Daphnis, the guest of heav'n, with wond'ring eyes
Views in the milky way the starry skies.—Wakefield.

[38] In Spenser's November, and in Milton's Lycidas, there is the same beautiful change of circumstances.—Warton.

It was one of the stereotyped common-places of elegiac poems, and was ridiculed in No. 30 of the Guardian. The writer might almost be thought to have had this passage of Pope in his mind, if his satire did not equally apply to a hundred authors besides. A shepherd announces to his fellow-swain that Damon is dead. "This," says the Guardian, "immediately causes the other to make complaints, and call upon the lofty pines and silver streams to join in the lamentation. While he goes on, his friend interrupts him, and tells him that Damon lives, and shows him a track of light in the skies to conform to it. Upon this scheme most of the noble families in Great Britain have been comforted; nor can I meet with any right honourable shepherd that doth not die and live again, after the manner of the aforesaid Damon."

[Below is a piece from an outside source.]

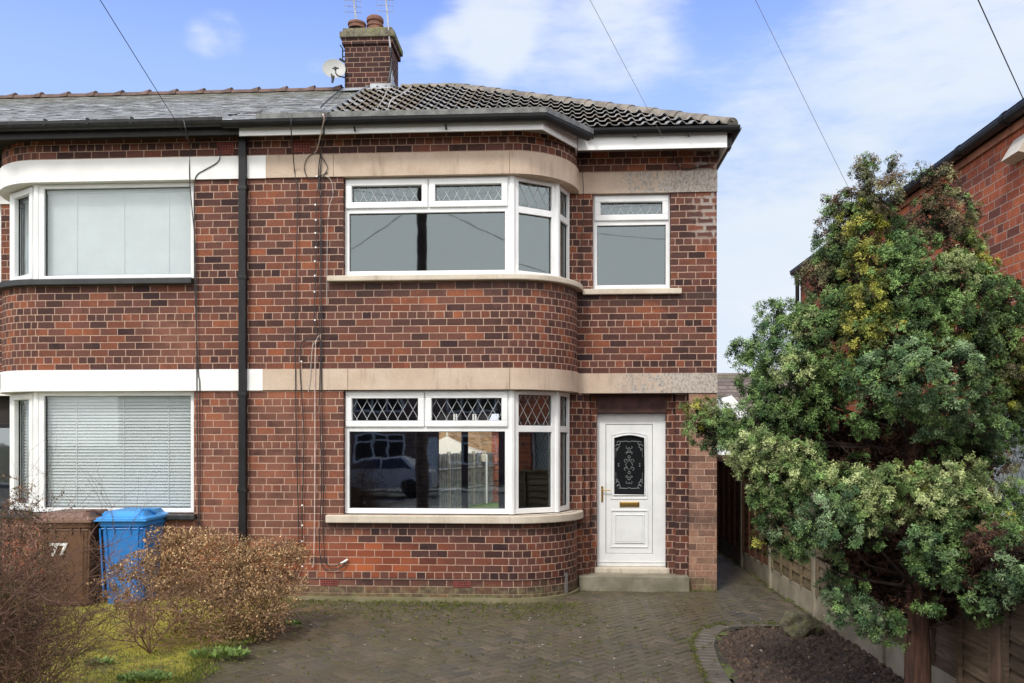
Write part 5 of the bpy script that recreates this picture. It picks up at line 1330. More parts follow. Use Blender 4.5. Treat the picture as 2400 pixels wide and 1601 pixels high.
# ---------------------------------------------------------------- back garden seen through the ground floor window
gf = empty('back_garden_fence', (-2, 14, 0), 'grey upright-board fence with pale posts seen through the ground floor window', 'fence')
A = Vector((-4.0, 11.4)); B = Vector((-1.55, 19.0)); n = 9; fg = plain('grey_boards', (.25, .25, .235), .85, .4, 7); 
b = MB()
for i in range(70):
    p = A.lerp(B, i/70); q = A.lerp(B, (i+.93)/70); t = random.uniform(-.02, .02)
    b.box(p.x, q.x, p.y-.01+t, q.y+.01, .0, 1.86+random.uniform(-.015, .015)-.26)
b.build('fence_boards', fg, gf)
for i in range(n+1):
    p = A.lerp(B, i/n); b = MB(); b.box(p.x-.07, p.x+.03, p.y-.16, p.y-.08, 0, 1.66, bev=.01); b.build('fence_post', plain('pale_post', (.42, .38, .30), .8, .2), gf)
b = MB()
for z in (.55, 1.15): b.tube([(A.x, A.y-.1, z), (B.x, B.y-.1, z)], .035, n=4)
b.build('fence_rail', fg, gf)
gz_ = empty('garden_gazebo', (-3.35, 19.5, 0), 'cream tent-topped gazebo seen through the ground floor window', 'gazebo')
b = MB(); c0 = onp(1048, 1022, 1, 17.5); e_ = 1.45; ez = c0.z-.60; cx_, cy_ = c0.x, 17.5
cor = [Vector((cx_-e_, cy_-e_, ez)), Vector((cx_+e_, cy_-e_, ez)), Vector((cx_+e_, cy_+e_, ez)), Vector((cx_-e_, cy_+e_, ez))]; ap = Vector((cx_, cy_, c0.z))
for i in range(4):
    p, q = cor[i], cor[(i+1) % 4]; prev = None
    for k in range(9):
        t = k/8; s = 1-(1-t)**1.0; h = (t**1.35); P0 = p.lerp(ap, t); P0.z = p.z+(ap.z-p.z)*h; Q0 = q.lerp(ap, t); Q0.z = q.z+(ap.z-q.z)*h
        if prev: b.quad([prev[0], prev[1], Q0, P0])
        prev = (P0, Q0)
    b.quad([p-Vector((0, 0, .22)), q-Vector((0, 0, .22)), q, p])
b.tube([ap, ap+Vector((0, 0, .18))], [.05, .01], n=6)
b.build('canopy', plain('canvas', (.66, .60, .46), .8, .06), gz_)
for p in cor: b = MB(); b.tube([(p.x, p.y, 0), (p.x, p.y, ez)], .03, n=6); b.build('leg', M['fascia'], gz_)
oh = empty('rear_house', (-2, 31, 0), 'buff brick house behind the garden seen through the ground floor window', 'house')
b = MB(); b.box(-13, 6, 31, 37, -.1, 4.6); 
for i in range(1): pass
b.build('brick_wall', M['brick_buff'], oh)
wz = onp(1085, 960, 1, 30.98)
for k in range(3):
    wf = MB(); Mf, L = frame_M((wz.x-1.3+k*.95, 30.97), (wz.x-1.3+k*.95+.9, 30.97)); bars(wf, Mf, 0, L, 2.75, 3.85, .07, -.03, .05); o = wf.build('window', M['upvc'], oh); pane(o, Mf, .05, L-.05, 2.8, 3.8, 0, M['glass_low']); bk = MB(); bk.box(.05, L-.05, -.02, -.015, 2.8, 3.8, M=Mf); bk.build('curtain', M['room'], o)
b = MB(); b.mesh([(-13.4, 30.5, 4.5), (6.4, 30.5, 4.5), (6.4, 34, 7), (-13.4, 34, 7), (-13.4, 37.5, 4.5), (6.4, 37.5, 4.5)], [(0, 1, 2, 3), (3, 2, 5, 4)]); b.build('roof', plain('red_tiles', (.17, .045, .035), .7, .3, 4), oh)
sh_ = empty('brick_shed', (-.3, 18, 0), 'low orange brick outhouse with corrugated roof at the right of the window view', 'shed')
b = MB(); x0_ = onp(1152, 1100, 1, 17).x; b.box(x0_, x0_+2.2, 17, 19.5, -.1, 2.35); b.build('brick_wall', M['brick_orange'], sh_); b = MB(); b.mesh([(x0_-.2, 16.8, 2.35), (x0_+2.4, 16.8, 2.35), (x0_+2.4, 19.7, 2.95), (x0_-.2, 19.7, 2.95)], [(0, 1, 2, 3)]); b.build('roof', M['fascia'], sh_)
b = MB(); b.quad([(-8, 8.2, -.03), (2.0, 8.2, -.03), (2.0, 30, -.03), (-8, 30, -.03)]); tag(b.build('back_lawn', plain('back_grass', (.10, .17, .03), .9, .4, 5, .5)), kind='structure')

# ---------------------------------------------------------------- houses over the road, mirrored in the glass
of = empty('opposite_house', (-5, -30, 0), 'dark terrace across the road mirrored in the ground floor window', 'house')
b = MB(); b.box(-22, 14, -38, -30, -.1, 5.4); b.build('brick_wall', plain('opposite_brick', (.20, .12, .10), .85, .3, 3), of)
b = MB(); b.mesh([(-22.5, -29.6, 5.3), (14.5, -29.6, 5.3), (14.5, -34, 7.9), (-22.5, -34, 7.9), (-22.5, -38.4, 5.3), (14.5, -38.4, 5.3)], [(0, 1, 2, 3)[::-1], (3, 2, 5, 4)[::-1]]); b.build('roof', plain('opposite_roof', (.11, .05, .04), .7, .3, 3), of)
for x in (-19, -14.5, -10, -5.5, -1, 3.5, 8):
    for z in (.9, 3.4):
        wf = MB(); Mf, L = frame_M((x+2.4, -29.97), (x, -29.97)); bars(wf, Mf, 0, L, z, z+1.4, .09, -.02, .05)
        for t in (.33, .66): wf.box(L*t-.035, L*t+.035, -.02, .04, z, z+1.4, M=Mf)
        wf.box(0, L, -.02, .04, z+.95, z+1.02, M=Mf); o = wf.build('window', M['upvc'], of); gk = MB(); gk.box(.05, L-.05, -.015, .0, z+.05, z+1.35, M=Mf); gk.build('curtain', M['room_dark'], o)
    b = MB(); Mf, L = frame_M((x-.5, -29.97), (x-1.4, -29.97)); b.box(0, L, -.02, .05, 0, 2.1, M=Mf); b.build('door', M['upvc'] if x < 0 else M['room_dark'], of)

car = empty('parked_car', (-6.5, -19.5, 0), 'pale silver hatchback parked over the road, mirrored in the ground floor window', 'car')
prof = [(-2.0, .35), (-2.05, .62), (-1.9, .82), (-1.1, .95), (-.45, 1.38), (.9, 1.42), (1.55, 1.05), (1.95, .95), (2.02, .55), (1.95, .32)]
b = MB(); cx_, cy_ = -6.5, -19.5
def cp_(x, z, s): return (cx_+x, cy_+s*(.82 if z < 1.0 else .82-.28*(z-1.0)/.42), z)
for s in (1, -1):
    q = [cp_(x, z, s) for x, z in prof]; b.quad(q if s < 0 else q[::-1])
for (xa, za), (xb, zb) in zip(prof, prof[1:]+prof[:1]): b.quad([cp_(xa, za, 1), cp_(xb, zb, 1), cp_(xb, zb, -1), cp_(xa, za, -1)])
b.build('body', plain('silver_paint', (.55, .56, .58), .25, .05, 2, spec=.6), car)
b = MB()
for s in (1, -1):
    q = [(cx_+x, cy_+s*(.825-.28*max(0, z-1)/.42), z) for x, z in ((-.95, 1.0), (-.42, 1.33), (.15, 1.35), (.15, 1.0))]; b.quad(q if s < 0 else q[::-1])
    q = [(cx_+x, cy_+s*(.825-.28*max(0, z-1)/.42), z) for x, z in ((.22, 1.0), (.22, 1.35), (.85, 1.36), (1.35, 1.03))]; b.quad(q if s < 0 else q[::-1])
b.build('side_window', plain('car_glass', (.02, .025, .03), .05, .1), car)
ax_ = Vector((0, 1, 0)).to_track_quat('Z', 'Y').to_matrix()
for wx_ in (-1.3, 1.25):
    for s in (-1, 1): b = MB(); b.lathe((cx_+wx_, cy_+s*.80-.1, .31), [(.2, 0), (.31, .02), (.31, .18), (.2, .2)], 18, axis=ax_); b.build('wheel', M['black'], car)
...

[39] The four opening lines of the speech of Lycidas were as follows in the MS.:

Thy songs, dear Thyrsis, more delight my mind
Than the soft whisper of the breathing wind,
Or whisp'ring groves, when some expiring breeze
Pants on the leaves, and trembles in the trees.

The first couplet of the original reading, and the phrase "trembles in the trees," in the second couplet, were from Dryden's Virg. Ecl. v. 128:

Not the soft whispers of the southern wind,
That play through trembling trees, delight me more.

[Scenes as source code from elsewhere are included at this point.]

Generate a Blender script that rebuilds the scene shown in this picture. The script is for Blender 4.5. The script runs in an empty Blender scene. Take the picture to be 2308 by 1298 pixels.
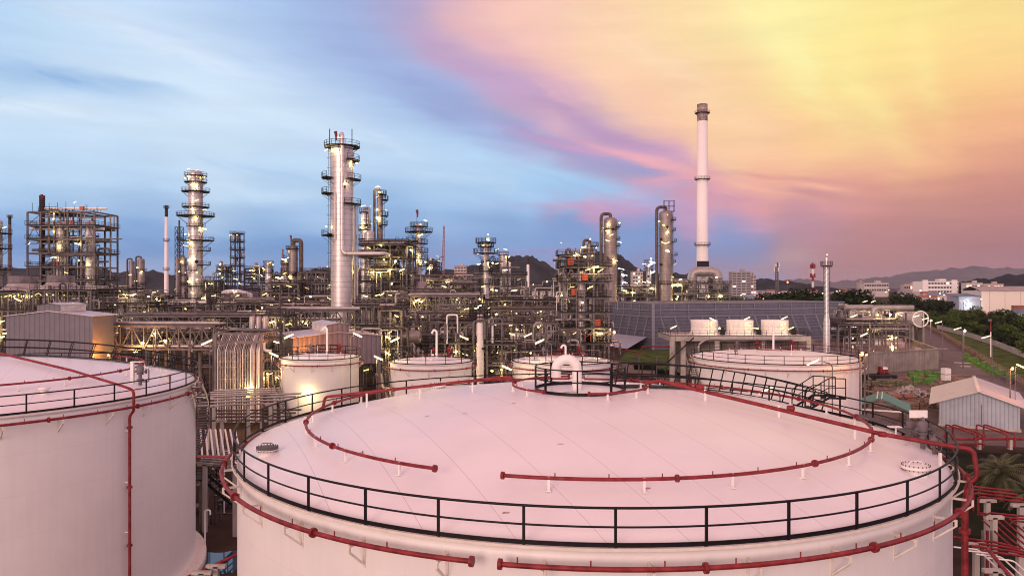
import bpy, math, random
from mathutils import Vector, Matrix
PI = math.pi
R_ = math.radians
random.seed(7)
sc = bpy.context.scene
col = sc.collection

# ---------------------------------------------------------------- camera
CAMZ = 20.0
FPX = 1690.0            # focal length in pixels of the 2308 wide photograph
CX, HY = 1154.0, 645.0
HAZE = 0.00004
cam_d = bpy.data.cameras.new('camera')
cam = bpy.data.objects.new('camera', cam_d)
col.objects.link(cam)
cam.location = (0, 0, CAMZ)
cam.rotation_euler = (PI / 2, 0, 0)
cam_d.sensor_width = 36.0
cam_d.lens = 36.0 * FPX / 2308.0
cam_d.shift_y = (HY - 649.0) / 2308.0
cam_d.clip_start = 0.2
cam_d.clip_end = 60000
sc.camera = cam

sc.view_settings.view_transform = 'Standard'
sc.view_settings.look = 'None'
sc.view_settings.exposure = 0.0
sc.view_settings.gamma = 1.0
sc.render.engine = 'CYCLES'
sc.cycles.use_denoising = True
sc.cycles.max_bounces = 5
sc.cycles.diffuse_bounces = 3
sc.cycles.glossy_bounces = 2
sc.cycles.transmission_bounces = 2
sc.cycles.volume_bounces = 0
sc.cycles.transparent_max_bounces = 6
sc.cycles.caustics_reflective = False
sc.cycles.caustics_refractive = False
sc.cycles.sample_clamp_indirect = 3.0
sc.cycles.filter_width = 1.05


def lin(c):
    return tuple(((v / 255.0) / 12.92 if v / 255.0 <= 0.04045 else ((v / 255.0 + 0.055) / 1.055) ** 2.4) for v in c)


# ---------------------------------------------------------------- world (dusk sky, colour by direction)
def pdir(px, py):
    v = Vector(((px - CX) / FPX, 1.0, (HY - py) / FPX))
    return v.normalized()


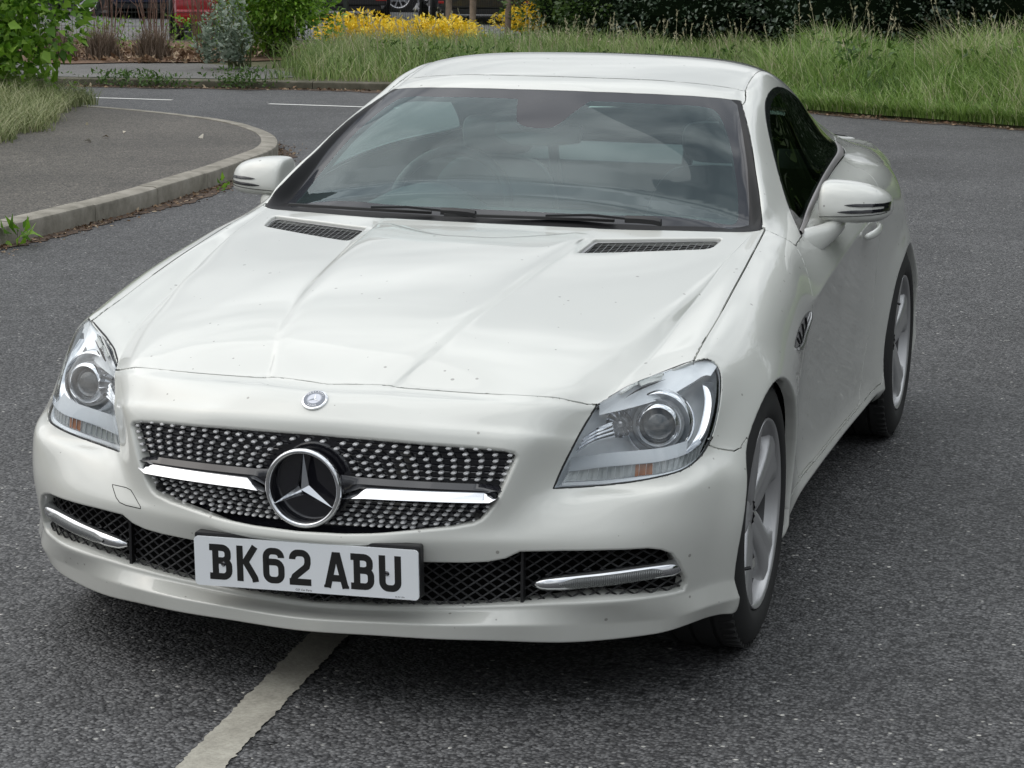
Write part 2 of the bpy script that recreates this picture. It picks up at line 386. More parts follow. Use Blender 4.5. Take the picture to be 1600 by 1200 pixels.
# ---------------- helpers ----------------
def tag(o, label=None, cat=None, group=None, kind=None):
    if label: o['label'] = label
    if cat: o['category'] = cat
    if group: o['group'] = group
    if kind: o['kind'] = kind
    return o
def empty(name, loc, label=None, cat=None, group=None, rz=0):
    o = bpy.data.objects.new(name, None); COL.objects.link(o); o.location = loc; o.rotation_euler = (0,0,rz)
    o.empty_display_size = .2
    return tag(o, label, cat, group)
def adopt(ob, parent):
    """parent without moving: parent's own world matrix from its basis chain"""
    if parent is None: return ob
    m = parent.matrix_basis.copy(); p = parent
    while p.parent is not None:
        m = p.parent.matrix_basis @ (p.matrix_parent_inverse @ m) if False else p.parent.matrix_basis @ p.matrix_parent_inverse @ m
        p = p.parent
    ob.parent = parent; ob.matrix_parent_inverse = m.inverted()
    return ob
class MB:
    def __init__(s): s.v=[]; s.f=[]; s.m=[]; s.mi=0
    def add(s, vs, fs):
        n=len(s.v); s.v += [tuple(x) for x in vs]; s.f += [tuple(n+i for i in f) for f in fs]; s.m += [s.mi]*len(fs); return s
    def box(s, c, d, R=None, bev=0):
        vs=[Vector((x*d[0]/2,y*d[1]/2,z*d[2]/2)) for x in(-1,1) for y in(-1,1) for z in(-1,1)]
        if R is not None: vs=[R@v for v in vs]
        c=Vector(c); vs=[v+c for v in vs]
        return s.add(vs,[(0,1,3,2),(4,6,7,5),(0,4,5,1),(2,3,7,6),(0,2,6,4),(1,5,7,3)])
    def loft(s, rings, close=True, caps=True):
        n=len(rings[0]); vs=[p for r in rings for p in r]; fs=[]
        for i in range(len(rings)-1):
            for k in range(n if close else n-1):
                a=i*n+k; b=i*n+(k+1)%n
                fs.append((a,b,b+n,a+n))
        if caps and close:
            fs.append(tuple(range(n-1,-1,-1))); fs.append(tuple((len(rings)-1)*n+k for k in range(n)))
        return s.add(vs,fs)
    def tube(s, pts, r, n=8, caps=True, squash=None):
        P=[Vector(p) for p in pts]; rr=r if isinstance(r,(list,tuple)) else [r]*len(P)
        t=(P[1]-P[0]).normalized(); u=t.orthogonal().normalized()
        if squash: u=(Vector(squash)-t*Vector(squash).dot(t)).normalized()
        rings=[]
        for i,p in enumerate(P):
            t=(P[min(i+1,len(P)-1)]-P[max(i-1,0)]).normalized()
            u=(u-t*u.dot(t)).normalized(); v=t.cross(u)
            rings.append([p+(u*cos(2*pi*k/n)+v*sin(2*pi*k/n))*rr[i] for k in range(n)])
        return s.loft(rings,True,caps)
    def lathe(s, prof, n=48, axis=(1,0,0), c=(0,0,0), a0=0, a1=2*pi):
        """prof: (offset along axis, radius)"""
        A=Vector(axis).normalized(); u=A.orthogonal().normalized(); v=A.cross(u); c=Vector(c)
        full = abs(a1-a0-2*pi)<1e-6; m=n if full else n+1
        vs=[]
        for h,r in prof:
            for k in range(m):
                t=a0+(a1-a0)*k/n; vs.append(c+A*h+(u*cos(t)+v*sin(t))*r)
        fs=[]
        for i in range(len(prof)-1):
            for k in range(n):
                a=i*m+k; b=i*m+(k+1)%m; fs.append((a,b,b+m,a+m))
        return s.add(vs,fs)
    def poly(s, pts, th=0, n=None):
        P=[Vector(p) for p in pts]; N=len(P)
        if th==0: return s.add(P,[tuple(range(N))])
        n=Vector(n).normalized(); Q=[p+n*th for p in P]
        fs=[tuple(range(N-1,-1,-1)),tuple(range(N,2*N))]+[(i,(i+1)%N,(i+1)%N+N,i+N) for i in range(N)]
        return s.add(P+Q,fs)
    def build(s, name, mats, parent=None, smooth=None, bevel=0, sub=0, recalc=True):
        me=bpy.data.meshes.new(name); me.from_pydata(s.v,[],s.f); me.update()
        mats = mats if isinstance(mats,(list,tuple)) else [mats]
        for m in mats: me.materials.append(m)
        for i,p in enumerate(me.polygons): p.material_index = s.m[i]
        if recalc or bevel:
            bm=bmesh.new(); bm.from_mesh(me); bmesh.ops.remove_doubles(bm,verts=bm.verts,dist=1e-5)
            if recalc: bmesh.ops.recalc_face_normals(bm,faces=bm.faces)
            bm.to_mesh(me); bm.free()
        ob=bpy.data.objects.new(name,me); COL.objects.link(ob)
        if bevel:
            b=ob.modifiers.new('b','BEVEL'); b.width=bevel; b.segments=2; b.limit_method='ANGLE'; b.angle_limit=radians(35)
        if sub:
            b=ob.modifiers.new('s','SUBSURF'); b.levels=sub; b.render_levels=sub
        if smooth is not None:
            me.polygons.foreach_set('use_smooth',[True]*len(me.polygons))
            if smooth<180: me.set_sharp_from_angle(angle=radians(smooth))
        if parent: adopt(ob,parent)
        return ob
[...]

[40] Milton, Il Penseroso:

When the gust hath blown his fill
Ending on the rustling leaves.

[41] Virg. Ecl. i. 7:

illius aram
Sæpe tener, nostris ab ovilibus, imbuet agnus.—Pope.

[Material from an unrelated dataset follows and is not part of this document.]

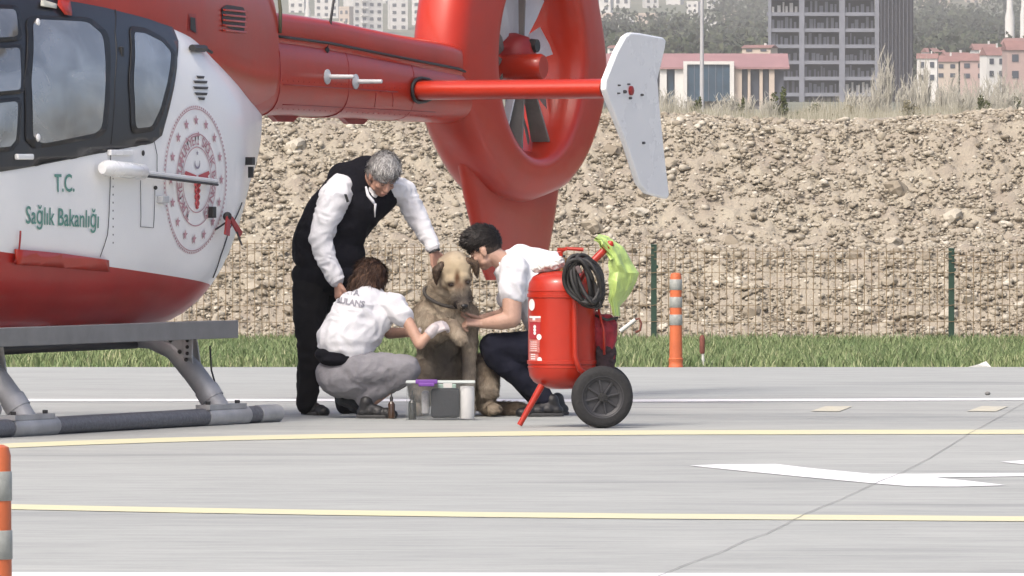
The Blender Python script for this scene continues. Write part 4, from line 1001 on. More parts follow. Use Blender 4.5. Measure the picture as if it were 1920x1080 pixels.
# ============================================================ FIGURES
class Prims:
    def __init__(s): s.mb = MB()
    def c(s, p0, p1, r0, r1=None, n=14):
        r1 = r0 if r1 is None else r1; p0, p1 = Vector(p0), Vector(p1)
        s.mb.tube([p0, p1], [r0, r1], n); s.mb.sphere(p0, r0, n, 10); s.mb.sphere(p1, r1, n, 10); return s
    def chain(s, pts, rs):
        for i in range(len(pts)-1): s.c(pts[i], pts[i+1], rs[i], rs[i+1])
        return s
    def e(s, c, r, rot=None): s.mb.sphere(Vector(c), tuple(r), 20, 14, rot); return s
def skinmesh(name, pr, voxel, m, parent, smooth=4, disp=None, fac=.5):
    me = bpy.data.meshes.new(name); me.from_pydata(pr.mb.v, [], pr.mb.f); o = bpy.data.objects.new(name, me); COL.objects.link(o)
    r_ = o.modifiers.new('r', 'REMESH'); r_.mode = 'VOXEL'; r_.voxel_size = voxel
    if smooth: s_ = o.modifiers.new('s', 'SMOOTH'); s_.factor = fac; s_.iterations = smooth
    me2 = evald(o); bpy.data.objects.remove(o); me2.name = name
    if disp:
        nv = len(me2.vertices); co = np.zeros(nv*3, np.float32); no = np.zeros(nv*3, np.float32); me2.vertices.foreach_get('co', co); me2.vertices.foreach_get('normal', no)
        co = co.reshape(-1,3); no = no.reshape(-1,3); d = np.array([disp(Vector(p)) for p in co.tolist()])
        co += no*d[:,None]; me2.vertices.foreach_set('co', co.ravel()); me2.update()
    me2.materials.clear()
    return link(name, me2, m, parent, True)
def folds(amp, sc, seed=0, st=(1,1,1)):
    def f(p):
        q = Vector((p.x*st[0], p.y*st[1], p.z*st[2]))*sc+Vector((seed*7.3, seed*3.1, 0))
        w_ = noise.noise(q*.6+Vector((5,5,5)))*.9
        return amp*(1-2.2*abs(noise.noise(q+Vector((w_,w_,w_)))))
    return f
def basis(f, u):
    f = Vector(f).normalized(); u = Vector(u); u = (u-f*u.dot(f)).normalized(); r_ = f.cross(u)
    return Matrix((r_, f, u)).transposed()   # columns x=right, y=forward, z=up
def hand(pr, wrist, f, n, side_, curl=.5, L=1.0, spread=.0):
    # f finger direction, n direction the fingers curl to, side_ = +1/-1 thumb side
    f = Vector(f).normalized(); n = Vector(n); n = (n-f*n.dot(f)).normalized(); s_ = f.cross(n)*side_
    W = Vector(wrist); tips = []
    for k, (off, ln) in enumerate(((.030,.074),(.0095,.083),(-.0105,.077),(-.030,.060))):
        m0 = W+s_*off*.55*L+f*.02*L; m1 = W+s_*off*L+f*.088*L
        pr.c(m0, m1, .017*L, .0125*L, 8)
        d = (f+s_*off*spread).normalized(); p = m1; a = 0
        for j, (q, r0, r1) in enumerate(((.45,.0098,.0090),(.30,.0090,.0082),(.25,.0082,.0068))):
            a += curl*(.9 if j == 0 else 1.0)
            dd = d*math.cos(a)+n*math.sin(a); e = p+dd*ln*q*L; pr.c(p, e, r0*L, r1*L, 8); p = e
        tips.append(p)
    t0 = W+f*.02*L+s_*.02*L; t1 = W+f*.055*L+s_*.052*L+n*.012*L; t2 = t1+(f*.9+s_*.25+n*.5*curl).normalized()*.034*L; t3 = t2+(f*.9+n*.7*curl).normalized()*.026*L
    pr.c(t0, t1, .017*L, .0125*L, 8).c(t1, t2, .0118*L, .0102*L, 8).c(t2, t3, .0100*L, .0080*L, 8)
    return tips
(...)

He partly follows Dryden's translation of his original:

The tender firstlings of my woolly breed
Shall on his holy altar often bleed.—Wakefield.

[42] Originally thus in the MS.

While vapours rise, and driving snows descend.
Thy honour, name, and praise shall never end.—Warburton.

[43] Virg. Ecl. v. 76:

Dum juga montis aper, fluvios dum piscis amabit,
Dumque thymo pascentur apes, dum rore cicadæ,
Semper honos, nomenque tuum, laudesque manebunt.—Wakefield.

[44] Virg. Ecl. x. 75:

solet esse gravis cantantibus umbra;
Juniperi gravis umbra.—Pope.

Dryden's version of the passage is,

From juniper unwholesome dews distil.—Wakefield.

[45] Virg. Ecl. x. 69:

Omnia vincit amor; et nos cedamus amori.

Vid. etiam Sannazarii Ecl. et Spenser's Calendar.—Warburton.

Dryden's verse is:

Love conquers all, and we must yield to love.—Wakefield.

[46] There is a passage resembling this in Walsh's third eclogue:

Adieu, ye flocks, no more shall I pursue;
Adieu, ye groves; a long, a long adieu.—Wakefield.

[47] These four last lines allude to the several subjects of the four Pastorals, and to the several scenes of them particularized before in each—Pope.

They should have been added by the poet in his own person, instead of being put into the mouth of a shepherd who is not presumed to have any knowledge of the previous pieces. The specific character which Pope ascribes to each of his Pastorals is not borne out by the poems themselves. There is as much about "flocks" in the first Pastoral as in the second; and there is as much about "rural lays and loves" in the second Pastoral as in the first. The third Pastoral contains no mention of a "sylvan crew," but a couple of shepherds are absorbed by the same "rural lays and loves" which occupied their predecessors.